Der coole Plot stammt von Friedrich Schiller. Das lässige Outfit wohl vom Filmepos über Mad Max. Die Bühne ist eine geschwungene Skateboard-Rampe. Das Theater Oberhausen geht neue Wege, integriert für „Die Räuber“ Jugendliche aus deutschen und Migranten-Familien ins Ensemble. Gerade Sprösslinge aus türkisch-stämmigen Familien zeigten sich von diesem interkulturellen Projekt angesprochen. Ihre Familien leben oft seit mehreren Generationen in Deutschland. Doch der Zugang zur Kultur, zum Theater ist oft nicht leicht. Jetzt hatten sie die Möglichkeit, bei einer Schiller-Inszenierung mitzuwirken und das Theater kennen zu lernen – als Räuberbande.

Es ist eine sehr körperbetonte Aufführung im soziokulturellen Zentrum Altenberg hinter dem Hauptbahnhof. Schon während das Publikum seine Plätze suchte, balgten sich sie beiden Brüder Karl und Franz Moor auf der Skateboard-Rampe. Fuhren Roller, spielten Ball. Franz, der zweitgeborene (wunderbar gespielt von Theater-Ensemblemitglied Antonio Lallo, der in der nächsten Spielzeit leider nach Ulm geht), wirkt da schon etwas linkisch, versucht hilflos seinem Vater zu imponieren. Doch Karl (auch aus dem Ensemble: Nikolaus Benda) dominiert seinen Bruder, ist flinker, besser, toller und kann den Ball fester werfen. Franz ersinnt eine Intrige, um seinem Bruder das Erstgeborenenrecht zu nehmen. Er fingiert seine Briefe, die den Vater verzweifeln und Karls Braut ins Unglück stürzen lassen. Karl beschließt, vom Bruder getäuscht, nun Räuberhauptmann zu werden. Wie ein zweiter Robin Hood tritt er mit seinen Leuten in den Wäldern als Rächer der Unterdrückten auf, wobei einige seiner Männer, allen voran Spiegelberg, eher reine Boshaftigkeit an den Tag legen.

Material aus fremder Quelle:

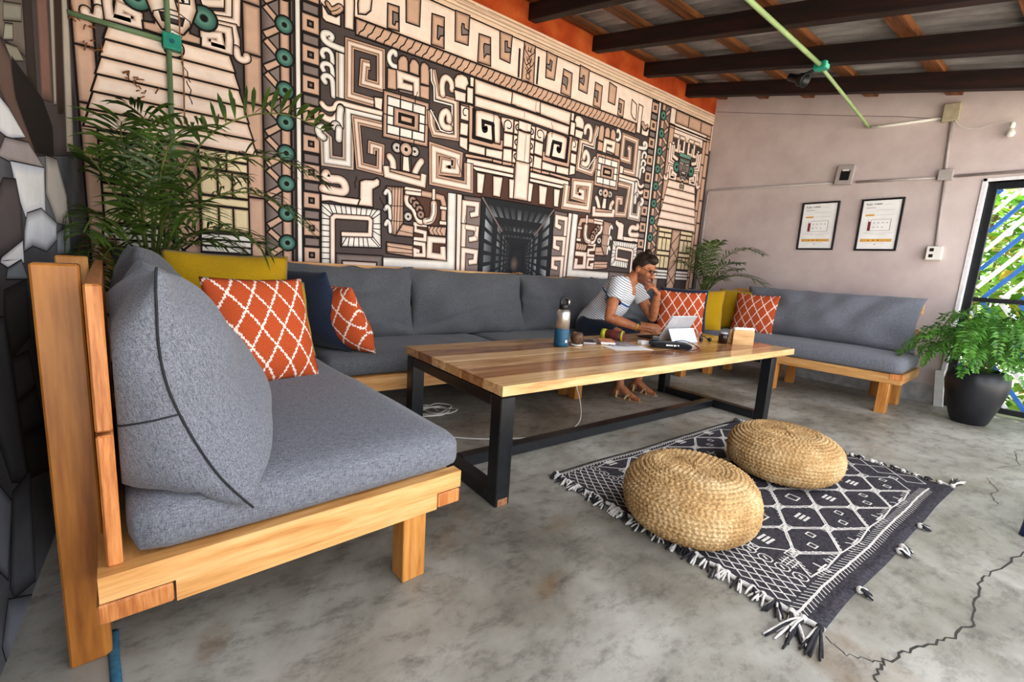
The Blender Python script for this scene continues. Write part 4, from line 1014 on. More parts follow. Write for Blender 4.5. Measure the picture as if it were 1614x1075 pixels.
# ---------------- jute poufs
m, nt, b = newmat('jute', .9, .15); at_ = node(nt, 'ShaderNodeAttribute', attribute_name='Col'); n1 = node(nt, 'ShaderNodeTexNoise', i_Scale=7, i_Detail=6); nt.links.new(coords(nt), n1.inputs['Vector']); n2 = node(nt, 'ShaderNodeTexNoise', i_Scale=140, i_Detail=3); nt.links.new(coords(nt), n2.inputs['Vector'])
r = ramp(nt, n1.outputs[0], [(.3, '#9c7a50'), (.5, '#c09e6e'), (.7, '#d8bc90')]); r2 = ramp(nt, n2.outputs[0], [(.3, '#b59a78'), (.6, '#ffffff')]); x = node(nt, 'ShaderNodeMixRGB', blend_type='MULTIPLY', i_0=.8); nt.links.new(r.outputs[0], x.inputs[1]); nt.links.new(r2.outputs[0], x.inputs[2]); nt.links.new(x.outputs[0], b.inputs['Base Color']); bump(nt, b, n2.outputs[0], .5, .003)
def pouf(label, c, R_, H_, tilt, seed):
    root = thing('jute_pouf', label, 'pouf', c, 0, 'jute poufs on the rug')
    mb = MB(); na, nr = 300, 150; rings = []; rows = 19
    # profile from bottom centre over the side to the top centre
    prof = []
    for k in range(nr+1):
        s_ = k/nr; a = -PI/2+PI*s_; ca, sa = math.cos(a), math.sin(a)
        rr = R_*(abs(ca)**.62); zz = H_/2+H_/2*math.copysign(abs(sa)**.85, sa)
        if sa > .9: zz -= .012*(sa-.9)/.1
        prof.append((rr, zz))
    arc = [0]
    for p, q in zip(prof, prof[1:]): arc.append(arc[-1]+math.hypot(q[0]-p[0], q[1]-p[1]))
    tot = arc[-1]; rw = tot/(rows*2)
    for k, (rr, zz) in enumerate(prof):
        p = prof[max(0, k-1)]; q = prof[min(nr, k+1)]; tx, tz = q[0]-p[0], q[1]-p[1]; L_ = math.hypot(tx, tz) or 1; nx_, nz_ = tz/L_, -tx/L_; ring = []
        for j in range(na):
            th = 2*PI*j/na; f = arc[k]/rw+th/(2*PI); ph = f-math.floor(f); row = math.floor(f)
            wob = 1+.025*noise.noise(Vector((math.cos(th)*2+seed, math.sin(th)*2, 0))); circ = max(rr, .02)*2*PI; nb = max(6, round(circ/.021))
            d = .009*math.sqrt(max(0, 1-(2*ph-1)**2)); ch = math.sin(2*PI*(th/(2*PI)*nb)+(abs(2*ph-1))*PI*1.2+row*1.3); d += .0045*ch*(1-abs(2*ph-1)**3)+.003*noise.noise(Vector((math.cos(th)*9, math.sin(th)*9, zz*60+seed)))
            ring.append(mb.bm.verts.new(((rr*wob+nx_*d)*math.cos(th), (rr*wob+nx_*d)*math.sin(th), zz+nz_*d)))
        rings.append(ring)
    for k in range(nr):
        for j in range(na): mb.bm.faces.new((rings[k][j], rings[k][(j+1) % na], rings[k+1][(j+1) % na], rings[k+1][j])).smooth = True
    for v in mb.bm.verts:
        if v.co.z < .01: v.co.z = max(v.co.z, .006)
    o = mb.build('braided_cover', 'jute', root); o.rotation_euler = tilt; 
    mb = MB(); random.seed(seed)
    for k in range(26):
        th = random.uniform(0, 2*PI); z = random.uniform(.03, H_*.9); rr = R_*(abs(math.cos(math.asin(min(1, max(-1, (z-H_/2)/(H_/2))))))**.62)+.004; p = Vector((rr*math.cos(th), rr*math.sin(th), z)); mb.tube(smoothpath([p, p*1.02+Vector((0, 0, .008)), p*1.04+Vector((random.uniform(-.02, .02), random.uniform(-.02, .02), .0))], 3), .0008, 4)
    mb.build('loose_fibres', 'jute', root); return root
pouf('jute pouf nearer the camera on the rug', (1.697, .938, .0075), .258, .272, (0, 0, 0), 1)
pouf('jute pouf farther back on the rug', (2.647, .968, .0075), .272, .247, (0, 0, .7), 5)

# ------------------------------------------------------------------ things on the table
TZ = .5458
bt = thing('water_bottle', 'steel and blue water bottle with black loop cap', 'bottle', (2.015, 2.12, TZ))
plain('blue_rubber', '#12455f', '#1d5674', .5, 30)
MB().lathe([(.02, .112), (.045, .113), (.045, .212), (.043, .222), (.033, .236), (.028, .24)], 32).build('steel_body', 'steel', bt)
MB().lathe([(.038, .0), (.046, .004), (.0475, .02), (.0475, .112), (.046, .115), (.03, .116)], 32).build('rubber_sleeve', 'blue_rubber', bt)
cp = MB().lathe([(.02, .238), (.03, .24), (.03, .268), (.026, .272), (.015, .274)], 24).build('cap', 'black_plastic', bt)
mb = MB(); mb.tube([(.030*math.cos(a), 0, .285+.030*math.sin(a)) for a in [PI*2*i/20 for i in range(21)]], .008, 8); mb.build('carry_loop', 'black_plastic', cp)
MB().lathe([(.008, 0), (.008, .03)], 10, (.02, -.02, .272)).build('spout', 'steel', cp)
MB().span((-.012, -.0485, .03), (.006, -.047, .048), 0).build('maker_mark', 'white_plastic', bt)
plain('coconut', '#3b2417', '#6b4a33', .6, 60, bmp=.3)
cc = thing('coconut_cup', 'round brown coconut cup on a white saucer', 'cup', (2.145, 2.11, TZ))
MB().lathe([(.012, 0), (.038, .002), (.042, .008), (.036, .01), (.01, .009)], 24).build('saucer', 'white_plastic', cc)
MB().lathe([(.012, .010), (.026, .014), (.038, .03), (.043, .052), (.04, .072), (.031, .088), (.027, .088), (.034, .07), (.036, .05), (.02, .03)], 28).build('bowl', 'coconut', cc)
def flat(name, label, cat, c, size, mat, ang=0, z=0):
    o = MB().box((0, 0, size[2]/2), size, None, min(.003, size[2]*.3)).build(name, mat); o.location = (c[0], c[1], TZ+z); o.rotation_euler.z = math.radians(ang); return tag(o, label, cat)
o = flat('phone', 'dark phone with white edge beside the coconut cup', 'phone', (2.335, 2.185), (.085, .16, .009), 'white_plastic', -38); MB().span((-.038, -.075, .0092), (.038, .075, .0098), 0).build('screen', 'black_plastic', o)
plain('salmon_card', '#c97a52', '#dd9a74', .6, 20)
o = flat('notebook', 'salmon orange notebook with pale pages', 'notebook', (2.46, 2.13), (.10, .18, .016), 'white_paper', -40); MB().span((-.051, -.0905, .0162), (.051, .0905, .0185), .001).build('cover', 'salmon_card', o)
flat('paper_sheet', 'white printed paper sheet lying nearest the table middle', 'paper', (2.44, 1.92), (.30, .16, .0012), 'white_paper', -16)
o = flat('magazine', 'grey glossy magazine under the brown roll', 'magazine', (2.50, 2.03), (.2, .17, .004), 'steel', -20, .0014); o.data.materials.clear(); plain('gloss_grey', '#77747c', '#b9b5bd', .25, 30); o.data.materials.append(M['gloss_grey'])
plain('brown_leather', '#4a1c16', '#6f2f25', .55, 30, bmp=.2); plain('lime', '#9aa016', '#bcc02c', .6, 30)
rl_ = thing('cylinder_case', 'brown roll case with lime green ends', 'case', (2.60, 2.175, TZ+.0405), 0); ax_ = Vector((-.045, -.25, 0))
R0 = Matrix.Rotation(PI/2, 4, 'X'); 
o = MB().lathe([(.028, -.07), (.036, -.065), (.037, 0), (.036, .065), (.028, .07)], 24).build('tube', 'brown_leather', rl_); o.rotation_euler = (PI/2, 0, .35)
for z0, z1 in ((-.10, -.066), (.05, .066)):
    o = MB().lathe([(.024, z0), (.038, z0+.001), (.0395, (z0+z1)/2), (.038, z1-.001), (.024, z1)], 24).build('band', 'lime', rl_); o.rotation_euler = (PI/2, 0, .35)
flat('white_box', 'small white box in front of the keyboard', 'box', (2.70, 1.995), (.07, .05, .026), 'white_paper', -10)
# tablet with kickstand and keyboard
tbk = thing('tablet', 'silver tablet propped on its kickstand with a black keyboard', 'tablet', (3.135, 2.07, TZ), math.radians(-4))
plain('silver', '#b9bcc4', '#c8cbd2', .35, 20, metal=.35); plain('silver_flap', '#c6ccd6', '#d2d8e0', .35, 20, metal=.3)
sl = math.atan2(-.115, .20); L_ = .23
MB().box((0, -.056, .103), (.30, .009, L_), Matrix.Rotation(math.atan2(.115, .20), 3, 'X'), .003).build('tablet_body', 'silver', tbk)
MB().box((0, -.051, .104), (.292, .002, L_-.012), Matrix.Rotation(math.atan2(.115, .20), 3, 'X'), 0).build('screen', 'black_plastic', tbk)
MB().box((0, -.115, .052), (.298, .004, .118), Matrix.Rotation(math.atan2(-.055, .10)*-1 if False else math.atan2(.12, .10)*-1+PI/2*0+.0, 3, 'X') if False else Matrix.Rotation(-.47, 3, 'X'), .001).build('kickstand', 'silver_flap', tbk)
kb = MB().span((-.15, .0, .0005), (.15, .21, .008), .002).build('keyboard', 'black_plastic', tbk)
plain('keycap', '#1d1e20', '#26272a', .6, 20)
for r_ in range(5):
    for k in range(12): MB().span((-.138+k*.0232, .175-r_*.024, .0082), (-.138+k*.0232+.019, .175-r_*.024+.019, .0098), .0006).build('key', 'keycap', kb)
# black zip pouch with cable
pc_ = rbox((.135, .065, .016), .014, (16, 10, 4), .006, .003, 12, 3).build('pouch', 'black_plastic'); fabric('black_canvas', '#0c0c0d', '#202022', 300); pc_.data.materials.clear(); pc_.data.materials.append(M['black_canvas'])
pc_.location = (2.78, 1.83, TZ+.021); pc_.rotation_euler.z = math.radians(-40); tag(pc_, 'flat black zip pouch with a cable looped over it', 'pouch')
for k, (a, w_) in enumerate(((-.045, .016), (-.026, .012), (-.011, .01), (.006, .02), (.03, .012))): MB().span((a, -.0655, .0), (a+w_, -.0645, .010), 0).build('lettering', 'white_paper', pc_)
cb = MB(); cb.tube(smoothpath([(.03, .0, .026), (.10, .035, .03), (.165, .03, .012), (.19, -.02, -.010), (.14, -.075, -.014), (.06, -.085, -.014), (.02, -.06, .012)], 6), .0035, 6); cb.build('cable', 'black_plastic', pc_)
ch = MB().box((-.105, .01, .036), (.05, .038, .028), None, .006, 2).build('charger', 'black_plastic', pc_); MB().span((-.125, -.011, .0505), (-.085, .004, .0512), 0).build('charger_label', 'steel', pc_)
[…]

Diese Bande spielen nun die Jugendlichen. Krachend laut stürmen sie die Rampe auf und ab, posen als martialische Krieger. Das wilde Leben macht ihnen sichtlich Spaß, sicher auch ihr gefährliches Outfit mit blanken Nägeln und bunten Tattoos. Das Leben als Räuber ist auch kein Zuckerschlecken, manchmal verzieht der eine oder andere schmerzverzerrt die Miene, kleinere Blessuren sind in dieser Inszenierung von Harald Demmer eben nicht ausgeschlossen. Ihren Text haben sie aber immer parat, wenn auch die schauspielerischen Qualitätsunterschiede auffallen. Egal.

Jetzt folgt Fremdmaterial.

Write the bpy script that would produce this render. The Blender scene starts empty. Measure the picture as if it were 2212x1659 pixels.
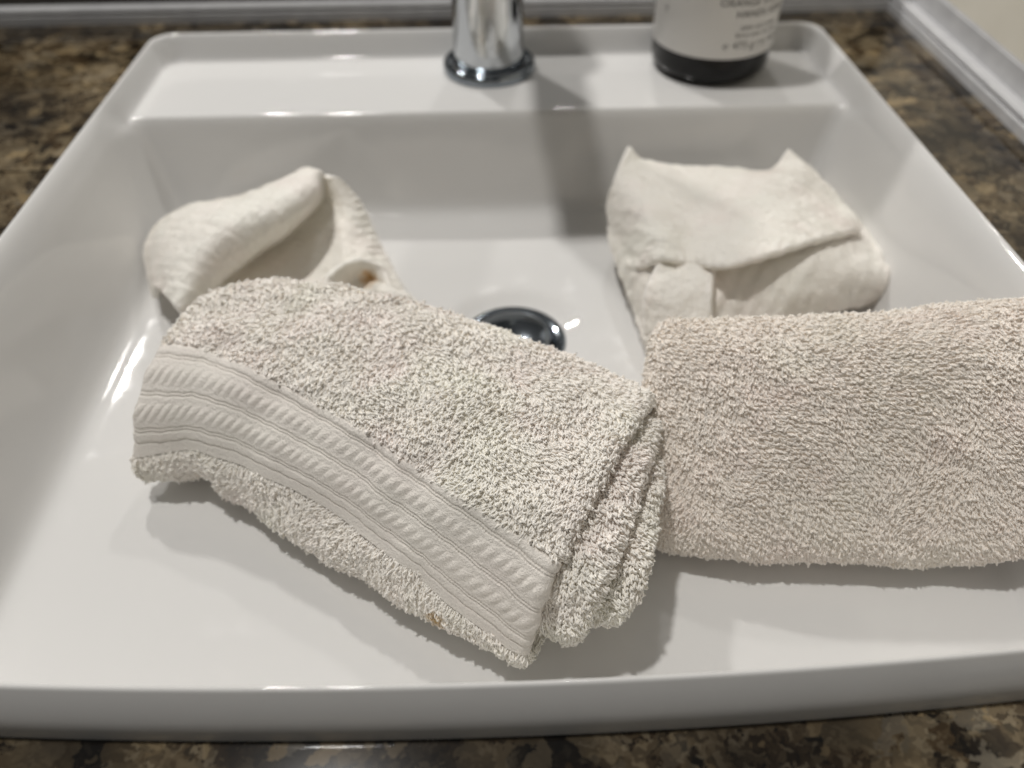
import bpy, bmesh, math, random
import numpy as np
from mathutils import Vector, Matrix

random.seed(7); RNG = np.random.default_rng(7)
sc = bpy.context.scene
C = sc.collection

# ------------------------------------------------------------------ camera
CAM_H = 0.19
FPX, CXP, CYP = 1661.0, 1106.0, 829.5          # pinhole of the photograph at 2212x1659
PITCH, YAW, ROLL = math.radians(45.25), math.radians(-1.5), math.radians(-0.5)
def cam_axes():
    f = np.array([0, math.cos(PITCH), -math.sin(PITCH)]); u = np.array([0, math.sin(PITCH), math.cos(PITCH)]); r = np.array([1., 0, 0])
    c, s = math.cos(YAW), math.sin(YAW); Z = np.array([[c, -s, 0], [s, c, 0], [0, 0, 1]])
    f, u, r = Z @ f, Z @ u, Z @ r
    c, s = math.cos(ROLL), math.sin(ROLL)
    return c*r + s*u, -s*r + c*u, f
CR, CU, CF = cam_axes()
def at(px, py, z):
    """world point where the sight line through a photo pixel meets height z"""
    d = CF + (px-CXP)/FPX*CR - (py-CYP)/FPX*CU
    return d*((z-CAM_H)/d[2]) + np.array([0, 0, CAM_H])
cam_d = bpy.data.cameras.new('camera'); cam = bpy.data.objects.new('camera', cam_d); C.objects.link(cam)
M3 = Matrix(((CR[0], CU[0], -CF[0]), (CR[1], CU[1], -CF[1]), (CR[2], CU[2], -CF[2])))
cam.matrix_world = Matrix.Translation((0, 0, CAM_H)) @ M3.to_4x4()
cam_d.sensor_width = 36.0; cam_d.lens = 36.0*FPX/2212.0
cam_d.clip_start = 0.005; cam_d.clip_end = 20
cam_d.dof.use_dof = True; cam_d.dof.focus_distance = 0.252; cam_d.dof.aperture_fstop = 6.0
sc.camera = cam

# ------------------------------------------------------------------ room light
w = bpy.data.worlds.new('World'); sc.world = w; w.use_nodes = True
wn = w.node_tree.nodes; wl = w.node_tree.links
bg = wn['Background']; bg.inputs['Strength'].default_value = 0.32
tc = wn.new('ShaderNodeTexCoord'); sx = wn.new('ShaderNodeSeparateXYZ'); rp = wn.new('ShaderNodeValToRGB')
mp = wn.new('ShaderNodeMapRange'); mp.inputs['From Min'].default_value = -1; mp.inputs['From Max'].default_value = 1
wl.new(tc.outputs['Generated'], sx.inputs[0]); wl.new(sx.outputs['Z'], mp.inputs['Value']); wl.new(mp.outputs[0], rp.inputs[0]); wl.new(rp.outputs[0], bg.inputs['Color'])
e = rp.color_ramp.elements
e[0].position = 0.50; e[0].color = (0.022, 0.020, 0.018, 1)
e[1].position = 0.93; e[1].color = (0.42, 0.41, 0.39, 1)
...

Noch einmal will Karl seine Braut Amalia von Edelreich (sehr intensiv: Nathalie Orthen vom Theater Oberhausen) sehen. Er kehrt zum väterlichen Schloss zurück, findet den fast verhungerten Vater und durchschaut die Intrige. Doch er hat sich zu lange am Rande der Gesellschaft bewegt, eine Rückkehr ist ausgeschlossen, die Rache siegt, Bruder Franz erschießt sich, der Vater stirbt in Karls Armen, die Braut ersticht er selbst. Ist eben alles blöd gelaufen für den schönen Karl. Er bleibt bei den Räubern und opfert sich für sie.

Vor 230 Jahren schrieb Schiller das Stück in seiner Sturm- und Drangzeit, doch der Stoff bleibt aktuell. Hohe Jugendarbeitslosigkeit, die verstärkt Jugendliche aus Migranten-Familien trifft, schafft ein soziales Klima, in dem Jugendliche nur Gewalt und Verbrechen als Lebensmöglichkeit sehen. So erklärt das Theater Oberhausen die Stück-Auswahl, deren Aufführung viel Beifall bekam, in Anwesenheit von Kultur-Dezernent Süleyman Cengiz und Kemal Sigicikoglu, Bürgermeister der Partnerstadt Mersin in der Türkei.